E’UNA MANO d’autore che fa il film, piaccia o non piaccia. L’orrore, lo schifo, la nausea, il mostruoso della condizione umana sono i contenuti non gli ingredienti del film. Steve McQueen ce li serve in modo raffinato con quella sua cura maniacale per l’inquadratura delle piccole cose, dei particolari-  un iperealistico portacenere di carta pesta,  le sigarette fatte con pagine della bibbia, le ferite, le mutilazioni, le unghie annerite, la sporcizia, l’urina che cola dalle fessure delle porte, le piaghe lenite, l’anoressica decomposizione progressiva del corpo di Sands durante i sessantasei giorni dello sciopero della fame- , con il rumore assordante della violenza fisica e il silenzio complice fatto di sguardi e pochissime parole tra i detenuti. Non c’è compiacimento, non c’è la voglia di servire un grand guignol. Semmai di grand guignol morale si tratta. Con << Shame>> c’è un’altra correlazione:  McQueen adora seguire corpi nudi per mostrarci la loro anima, l’essenza finale.
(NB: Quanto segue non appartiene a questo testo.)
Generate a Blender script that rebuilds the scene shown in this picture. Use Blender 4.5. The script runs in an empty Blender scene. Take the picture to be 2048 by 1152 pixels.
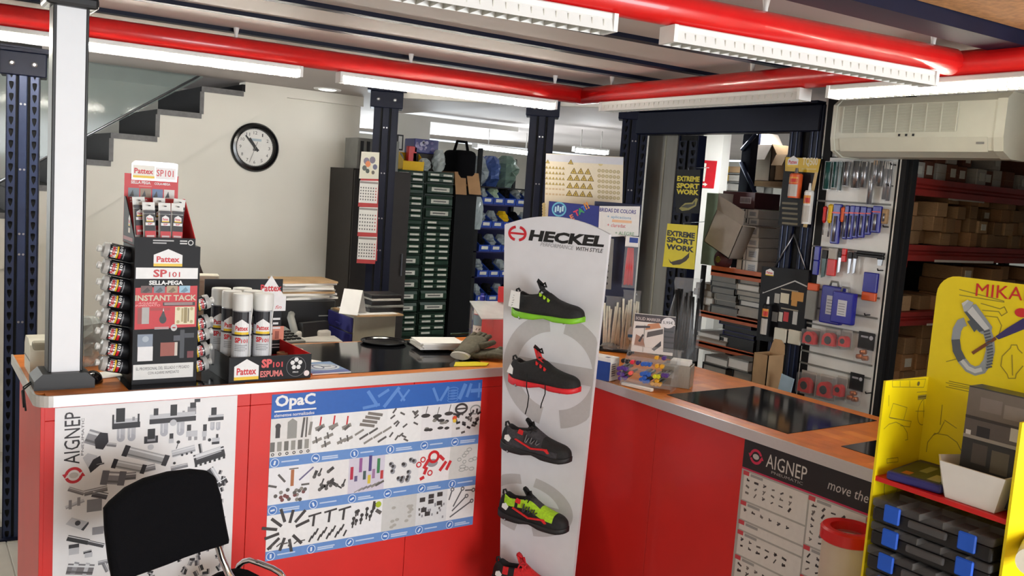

E’l’immagine che scrive il testo, quasi ci fosse nell’idea originaria del suo modo di fare cinema quella di conservare solo le parole che servono, lasciando alla camera che riprende il compito di suggerire nella nostra testa tutte quelle che non si odono, ma che si avvertono; pesanti come mattoni. E’un cinema tutto suo che per esteriorità ha colori e modi di ripresa che rammentano- l’ho già scritto a proposito di Shame ed è un mio trip istintivo- Rainer Werner Fassbinder, dove la violenza del mostrato assume il tono della dolcezza, della compassione, della compartecipazione, senza buoni, senza cattivi, ma con uomini al centro della loro tragica commedia.

L’EROE di questo magnifico film è ancora una volta Michael Fassbender, all’epoca attore di belle speranze e del tutto sconosciuto ai più. Un attore già fatto, completo. Lo vediamo nel pieno della sua vigoria, lo troviamo ridotto a uno scheletro in grado di parlare con i suoi occhi cerulei, di esprimere con quelli e con la fisicità perduta i motivi del suo gesto, di calarsi in toto nella parte di Bobby Sands. Proprio come un cristo perché è sulla crocifissione che verte l’unico dialogo autentico del film, quello in refettorio tra Fassbender e il prete che viene a trovarlo. I due si confrontano, non si trovano d’accordo in una lunghissima sequenza a camera fissa, posta in lontananza, discreta come sa essere l’orecchio di chi ascolta ma non vuole intervenire e medita assieme ai due personaggi. Nel colloquio lo spettatore conosce Bobby Sands  nel profondo, cerca di comprendere i motivi della sua scelta. Che li approvi o no non è importante. Come dirà Fassbender il rispetto si trova nel momento in cui decidi di agire, di fare la cosa che ritieni giusta nel momento, non curandoti di ciò che possono dire le convenzioni. E dalla sala non si vorrebbe mai uscire per questo modo di fare cinema così ipnotico che potrebbe anche apparire furbo ma che in realtà sta regalando all’Europa un regista e un attore come ne nascono, direbbero i vecchi, ogni vent’anni. Con buona pace dei distributori italiani, che un rischio non lo prendono mai  a meno di improvvise illuminazioni. Ma è merce rara. Questa volta è toccato alla Bim che sentitamente ringraziamo.